### [THE PROBLEM]
Starting at the top of the listing, extract every line up to and including the one with "R = math.radians". Pictures stay out of the copy.

### [RECORDED DATA]
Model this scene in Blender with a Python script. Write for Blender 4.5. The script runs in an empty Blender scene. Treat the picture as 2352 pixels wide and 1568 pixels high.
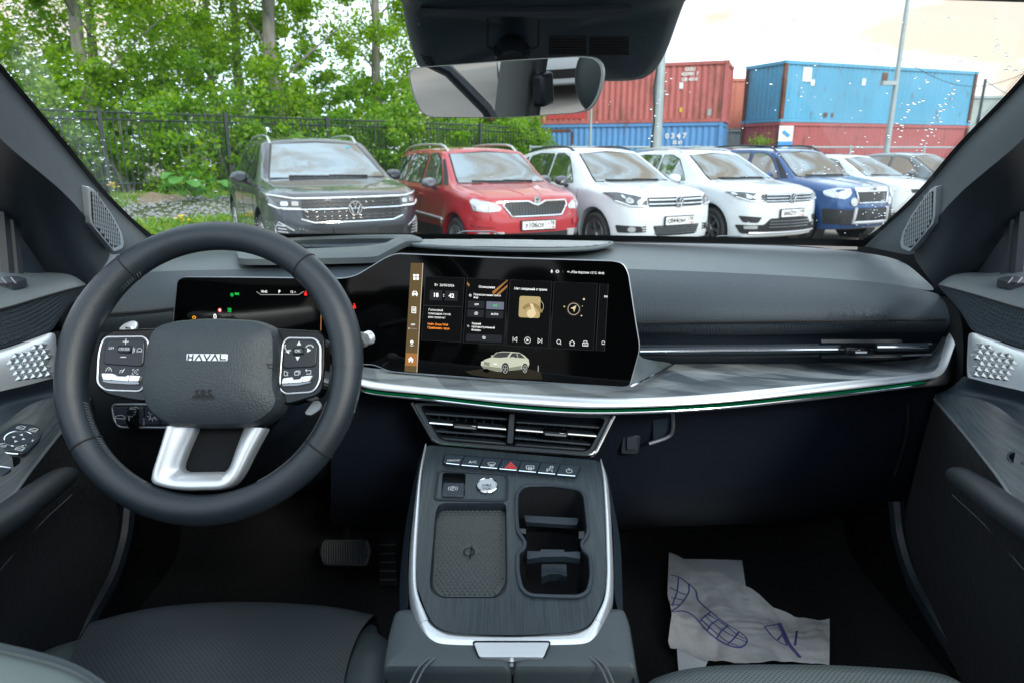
import bpy, bmesh, math, random
import numpy as np
from mathutils import Vector, Matrix
from mathutils.bvhtree import BVHTree
from mathutils.geometry import tessellate_polygon
random.seed(7); rng = np.random.default_rng(11)
scene = bpy.context.scene
col = scene.collection
R = math.radians

# ------------------------------------------------------------------ camera
CH = 1.58; PITCH = R(15.54); FPX = 1568.0
cam_d = bpy.data.cameras.new('camera'); cam = bpy.data.objects.new('camera', cam_d); col.objects.link(cam)
cam_d.sensor_width = 36; cam_d.lens = 24.0; cam_d.clip_start = 0.02; cam_d.clip_end = 2000
cam.location = (0, 0, CH); cam.rotation_euler = (R(90) - PITCH, 0, 0)
cam_d.dof.use_dof = True; cam_d.dof.focus_distance = 1.05; cam_d.dof.aperture_fstop = 9.0
scene.camera = cam

# ------------------------------------------------------------------ sky and sun
SUN_EL, SUN_AZ = 30.0, 152.0       # azimuth clockwise from +Y (straight ahead)
world = bpy.data.worlds.new('World'); scene.world = world; world.use_nodes = True
wt = world.node_tree; wn = wt.nodes; wl = wt.links; wn.clear()
w_out = wn.new('ShaderNodeOutputWorld'); w_bg = wn.new('ShaderNodeBackground')
w_sky = wn.new('ShaderNodeTexSky'); w_sky.sky_type = 'NISHITA'; w_sky.sun_disc = False
w_sky.sun_elevation = R(SUN_EL); w_sky.sun_rotation = R(SUN_AZ)
w_bg.inputs['Strength'].default_value = 0.12
w_tc = wn.new('ShaderNodeTexCoord'); w_map = wn.new('ShaderNodeMapping'); w_map.inputs['Scale'].default_value = (1.0, 1.0, 3.2)
w_no = wn.new('ShaderNodeTexNoise'); w_no.inputs['Scale'].default_value = 2.1; w_no.inputs['Detail'].default_value = 7; w_no.inputs['Roughness'].default_value = 0.55
w_rp = wn.new('ShaderNodeValToRGB')
w_rp.color_ramp.elements[0].position = 0.34; w_rp.color_ramp.elements[0].color = (0.72, 0.72, 0.72, 1)
w_rp.color_ramp.elements[1].position = 0.52; w_rp.color_ramp.elements[1].color = (0.97, 0.97, 0.97, 1)
w_cc = wn.new('ShaderNodeValToRGB')                       # cloud colour: white with warm evening folds
w_cc.color_ramp.elements[0].position = 0.40; w_cc.color_ramp.elements[0].color = (5.4, 4.5, 3.75, 1)
w_cc.color_ramp.elements[1].position = 0.55; w_cc.color_ramp.elements[1].color = (8.9, 10.9, 13.0, 1)
w_no2 = wn.new('ShaderNodeTexNoise'); w_no2.inputs['Scale'].default_value = 2.6; w_no2.inputs['Detail'].default_value = 6
w_mix = wn.new('ShaderNodeMix'); w_mix.data_type = 'RGBA'
wl.new(w_tc.outputs['Generated'], w_map.inputs['Vector']); wl.new(w_map.outputs['Vector'], w_no.inputs['Vector']); wl.new(w_map.outputs['Vector'], w_no2.inputs['Vector'])
wl.new(w_no.outputs['Fac'], w_rp.inputs['Fac']); wl.new(w_no2.outputs['Fac'], w_cc.inputs['Fac'])
wl.new(w_rp.outputs['Color'], w_mix.inputs['Factor']); wl.new(w_sky.outputs['Color'], w_mix.inputs['A']); wl.new(w_cc.outputs['Color'], w_mix.inputs['B'])
wl.new(w_mix.outputs['Result'], w_bg.inputs['Color']); wl.new(w_bg.outputs['Background'], w_out.inputs['Surface'])
sun_d = bpy.data.lights.new('sun', 'SUN'); sun = bpy.data.objects.new('sun', sun_d); col.objects.link(sun)
sun_d.energy = 1.5; sun_d.angle = R(14); sun_d.color = (1.0, 0.93, 0.82)
_a = R(SUN_AZ); _sd = Vector((math.sin(_a) * math.cos(R(SUN_EL)), math.cos(_a) * math.cos(R(SUN_EL)), math.sin(R(SUN_EL))))
sun.rotation_euler = (-_sd).to_track_quat('-Z', 'Y').to_euler(); sun.location = _sd * 60
scene.view_settings.view_transform = 'Standard'; scene.view_settings.look = 'None'
scene.view_settings.exposure = 0.92; scene.view_settings.gamma = 1.0; scene.view_settings.use_curve_mapping = False
scene.cycles.max_bounces = 10; scene.cycles.transparent_max_bounces = 24; scene.cycles.transmission_bounces = 6
scene.cycles.caustics_reflective = False; scene.cycles.caustics_refractive = False
scene.cycles.use_denoising = True; scene.cycles.sample_clamp_indirect = 6.0

# ------------------------------------------------------------------ helpers
def V(*a): return Vector(a)
def ray(px, py):
    u = (px - 1176.0) / FPX; v = (784.0 - py) / FPX
    c, s = math.cos(PITCH), math.sin(PITCH)
    return Vector((u, c + v * s, -s + v * c))
def at(px, py, Y):
    d = ray(px, py); return Vector((0, 0, CH)) + d * (Y / d.y)
def onplane(px, py, p0, n):
    d = ray(px, py); o = Vector((0, 0, CH)); return o + d * ((p0 - o).dot(n) / d.dot(n))
def onz(px, py, z):
    d = ray(px, py); return Vector((0, 0, CH)) + d * ((z - CH) / d.z)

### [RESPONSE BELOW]
Model this scene in Blender with a Python script. Write for Blender 4.5. The script runs in an empty Blender scene. Treat the picture as 2352 pixels wide and 1568 pixels high.
import bpy, bmesh, math, random
import numpy as np
from mathutils import Vector, Matrix
from mathutils.bvhtree import BVHTree
from mathutils.geometry import tessellate_polygon
random.seed(7); rng = np.random.default_rng(11)
scene = bpy.context.scene
col = scene.collection
R = math.radians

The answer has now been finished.